Esa misma heterodoxia es la que recorre ensayos como los referidos a la España autonómica o a la Unión Europea. En ambos casos, como buen heredero de la Ilustración y del regeneracionismo, el autor se muestra partidario de una España dentro de unos Estados Unidos de Europa en los que el sentimiento colectivo de pertenencia a una misma cultura y a una misma historia común, se imponga a los localismos. Para ello, solo hay un arma: la educación como factor estratégico y modelador de conciencias, como barrera frente a nacionalismos estériles. Una buena educación, universalista, políglota, europeísta y tolerante, permitiría formar ciudadanos libres y cultos con su correspondiente reflejo en unas instituciones ágiles, flexibles, menos burocratizadas y con más facilidades para el emprendimiento y el trabajo.

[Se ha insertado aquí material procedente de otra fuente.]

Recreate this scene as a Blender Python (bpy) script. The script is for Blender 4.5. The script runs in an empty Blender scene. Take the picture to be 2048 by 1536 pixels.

Sus diálogos con la izquierda sociológica en temas como el cambio climático, la deslocalización, la reforma laboral, el Brexit o los modelos económicos socialistas, no dejarán frío al lector. Como tampoco la semblanza de un empresario histórico de la región, don José Cosmen Adelaida, pionero y visionario en la internacionalización de la empresa asturiana y con quien Francisco Rodríguez descubriría, tan pronto como en 1984, el futuro que aguardaba a las firmas españolas tras la muralla China. También hay espacio en el libro para asuntos más triviales, familiares o sentimentales, para rincones, paisajes (Boal, Leitariegos, Navia, Gijón…) y paisanaje (Fraga, Otero Novas, Sáenz de Miera, A. Barthe Aza, Jesús Martínez, L. Fernández Vega…).

En la cabecera de este artículo entresacábamos un párrafo de la obra comentada que resume en cuatro líneas el compromiso ético de Francisco Rodríguez con una economía capaz de compatibilizar crecimiento económico, empleo y distribución equilibrada de la renta. Lo dice un empresario que sabe de qué habla, que comenzó produciendo 25 kilogramos diarios de queso y distribuyéndolos en una Vespa para, en la actualidad, dirigir una multinacional con presencia en cuatro continentes y con miles de empleados. Una buena ocasión, este verano, para una lectura amena, esclarecedora y, por supuesto, heterodoxa.